Signs you're in a fine local lunch establishment

Chain restaurants are all well and good, but sometimes you decide to give that little local place a try, to see if it's any good. You know the place: it's the one you've driven by any number of times while you've lived in your town, the one you occasionally see and think, "I should try that place some day." One day you finally decide to go in there and give it a shot. You walk in and size the place up a bit. What things should you be looking for, before you ever taste the food?

The older the building the place is in, the better.

It should have no dedicated parking of its own. You should have to park on the street or in a town lot and then walk to the place.
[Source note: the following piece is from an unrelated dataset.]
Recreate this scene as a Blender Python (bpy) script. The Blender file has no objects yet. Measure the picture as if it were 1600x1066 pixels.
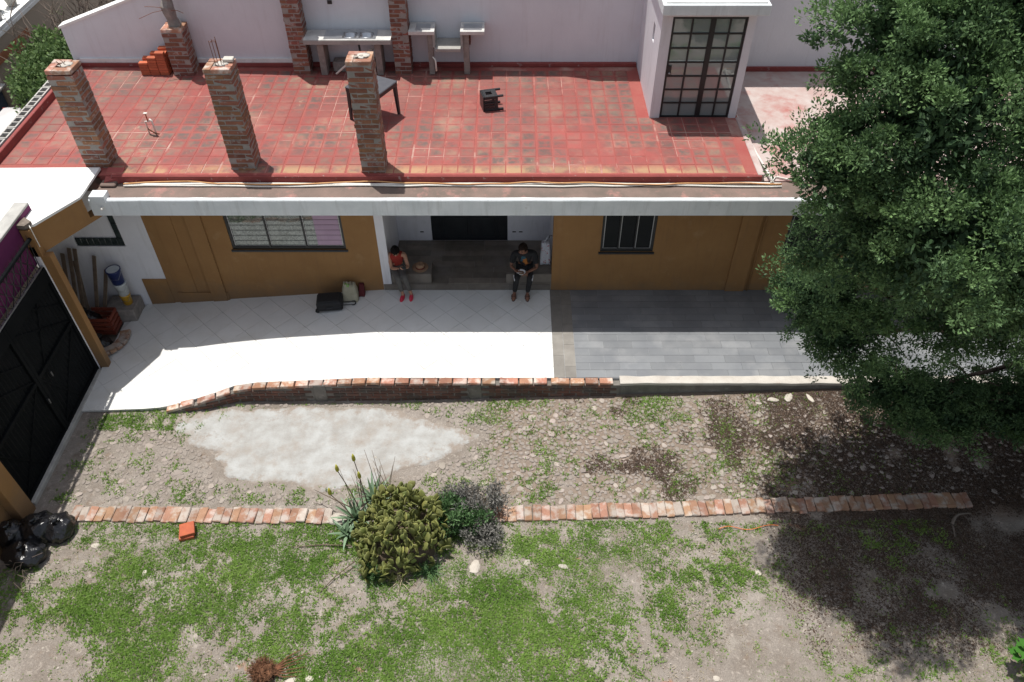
import bpy, bmesh, math, random
import numpy as np
from mathutils import Vector, Matrix, noise as mnoise
random.seed(7)
rng = np.random.default_rng(11)
R = math.radians
sc = bpy.context.scene
col = sc.collection

# ------------------------------------------------------------------ camera, sky, sun, exposure
cam = bpy.data.objects.new('camera', bpy.data.cameras.new('camera'))
col.objects.link(cam)
cam.location = (0, 0, 11.85)
cam.rotation_euler = (R(45), 0, 0)
cam.data.sensor_width = 36
cam.data.lens = 27.59
cam.data.clip_end = 600
sc.camera = cam
SUN = Vector((-0.165, 0.19, 1.0)).normalized()
elev = math.asin(SUN.z)
w = bpy.data.worlds.new('World'); sc.world = w; w.use_nodes = True
wn = w.node_tree
sky = wn.nodes.new('ShaderNodeTexSky'); sky.sky_type = 'NISHITA'; sky.sun_disc = False
sky.dust_density = 2.0; sky.ozone_density = .6; sky.air_density = 1.0; sky.sun_elevation = elev; sky.sun_rotation = math.atan2(SUN.x, SUN.y)
bg = wn.nodes['Background']; bg.inputs['Strength'].default_value = 0.13
hs = wn.nodes.new('ShaderNodeHueSaturation'); hs.inputs['Saturation'].default_value = .48   # camera white balance for open shade
wn.links.new(sky.outputs[0], hs.inputs['Color']); wn.links.new(hs.outputs[0], bg.inputs[0])
sun = bpy.data.objects.new('sun', bpy.data.lights.new('sun', 'SUN')); col.objects.link(sun)
sun.data.energy = 4.7; sun.data.angle = R(0.5); sun.data.color = (1, .965, .91)
sun.rotation_euler = SUN.to_track_quat('Z', 'Y').to_euler()
sun.location = (0, 0, 30)
sc.view_settings.view_transform = 'Standard'; sc.view_settings.look = 'None'
sc.view_settings.exposure = 0.1; sc.view_settings.gamma = 1
sc.cycles.max_bounces = 6

# ------------------------------------------------------------------ materials
MATS = {}
def lin(c):
    return tuple((v/12.92 if v <= .04045 else ((v+.055)/1.055)**2.4) for v in (x/255 for x in c))
def mat(name, c1, c2=None, scale=3.0, rough=.85, bump=0, bscale=40, rnd=0, c3=None, scale3=9, thr3=(.55, .7),
        metal=0, spec=.5, detail=5, thr=(.35, .65), hue=0, coat=0, streak=None):
    """procedural material: two or three colours mixed by world-space noise, per-object value shift, fine bump"""
    m = bpy.data.materials.new(name); m.use_nodes = True; MATS[name] = m
    nt = m.node_tree; N = nt.nodes; L = nt.links
    b = N['Principled BSDF']
    b.inputs['Roughness'].default_value = rough; b.inputs['Metallic'].default_value = metal
    b.inputs['Specular IOR Level'].default_value = spec
    if coat: b.inputs['Coat Weight'].default_value = coat
    geo = N.new('ShaderNodeNewGeometry')
    def nz(s, d=detail, off=0):
        n = N.new('ShaderNodeTexNoise'); n.inputs['Scale'].default_value = s; n.inputs['Detail'].default_value = d
        n.inputs['Roughness'].default_value = .62
        if off:
            mp = N.new('ShaderNodeMapping'); mp.inputs['Location'].default_value = (off, off*1.7, off*.6)
            L.new(geo.outputs['Position'], mp.inputs[0]); L.new(mp.outputs[0], n.inputs['Vector'])
        else: L.new(geo.outputs['Position'], n.inputs['Vector'])
        return n.outputs['Fac']
    def ramp(fac, a, z):
        r = N.new('ShaderNodeMapRange'); r.inputs[1].default_value = a; r.inputs[2].default_value = z
        L.new(fac, r.inputs[0]); return r.outputs[0]
    def mix(f, a, z):
        x = N.new('ShaderNodeMix'); x.data_type = 'RGBA'; L.new(f, x.inputs[0])
        for i, v in ((6, a), (7, z)):
            if isinstance(v, tuple): x.inputs[i].default_value = (*v, 1)
            else: L.new(v, x.inputs[i])
        return x.outputs[2]
    out = c1
    if c2: out = mix(ramp(nz(scale), *thr), c1, c2)
    if c3: out = mix(ramp(nz(scale3, off=13.3), *thr3), out, c3)
    if streak:                                   # rain streaks and grime, stretched down the wall
        mp = N.new('ShaderNodeMapping'); mp.inputs['Scale'].default_value = (5.5, 5.5, .55)
        n = N.new('ShaderNodeTexNoise'); n.inputs['Scale'].default_value = 1.3; n.inputs['Detail'].default_value = 7; n.inputs['Roughness'].default_value = .7
        L.new(geo.outputs['Position'], mp.inputs[0]); L.new(mp.outputs[0], n.inputs['Vector'])
        r = N.new('ShaderNodeMapRange'); r.inputs[1].default_value = .52; r.inputs[2].default_value = .78; r.inputs[4].default_value = streak[1]
        L.new(n.outputs['Fac'], r.inputs[0]); out = mix(r.outputs[0], out, streak[0])
    if rnd or hue:
        oi = N.new('ShaderNodeObjectInfo')
        h = N.new('ShaderNodeHueSaturation')
        if isinstance(out, tuple): h.inputs['Color'].default_value = (*out, 1)
        else: L.new(out, h.inputs['Color'])
        r = N.new('ShaderNodeMapRange'); r.inputs[3].default_value = 1-rnd; r.inputs[4].default_value = 1+rnd
        L.new(oi.outputs['Random'], r.inputs[0]); L.new(r.outputs[0], h.inputs['Value'])
        if hue:
            mul = N.new('ShaderNodeMath'); mul.operation = 'MULTIPLY'; mul.inputs[1].default_value = 7.31
            fr = N.new('ShaderNodeMath'); fr.operation = 'FRACT'
            L.new(oi.outputs['Random'], mul.inputs[0]); L.new(mul.outputs[0], fr.inputs[0])
            r2 = N.new('ShaderNodeMapRange'); r2.inputs[3].default_value = .5-hue; r2.inputs[4].default_value = .5+hue
            L.new(fr.outputs[0], r2.inputs[0]); L.new(r2.outputs[0], h.inputs['Hue'])
        out = h.outputs[0]
    if isinstance(out, tuple): b.inputs['Base Color'].default_value = (*out, 1)
    else: L.new(out, b.inputs['Base Color'])
    if bump:
        bp = N.new('ShaderNodeBump'); bp.inputs['Strength'].default_value = bump; bp.inputs['Distance'].default_value = .02
        L.new(nz(bscale, 4), bp.inputs['Height']); L.new(bp.outputs[0], b.inputs['Normal'])
    m['_mix'] = 0
    m.node_tree.nodes['Principled BSDF'].name = 'Principled BSDF'
    return m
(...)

The dining room should have exactly enough tables to be served by a single server. Twice that number, making two servers, if it's warm weather time and thus they have the patio open.

The pictures on the walls should be tastefully chosen, with one or two not quite hung level. Bonus points for local artists' works being on the wall.

There should be a tiny counter with three or four stools where you could sit, if you wanted.

There should be a display case near the register that contains locally-made baked goods (if not baked goods made directly on the spot).

When you walk in, there should be several tables where people are still sitting who have already been done with their food for some time when you arrive.

The people at said tables should continue to linger while you're there.

The server should be on a first-name basis with at least one of the parties already in the dining room, if she's not already on a first-name basis with you.

The hours of operation should be early morning to early afternoon: breakfast and lunch only.

Breakfast should be served at all times.

The lunch menu should consist of seven or eight sandwiches, four or five salads, and a two or three burgers. And that's it.

Sandwiches should be served with chips and a pickle spear.

When you see the server bringing food to another table, you should note the impressive portion sizes relative to the prices on the menu.

If they're playing music, it should be commercial-free satellite radio. Or NPR with the volume turned high enough that you can recognize Carl Kasell's voice without being able to make out what he's saying.

And then the food arrives, and it is good.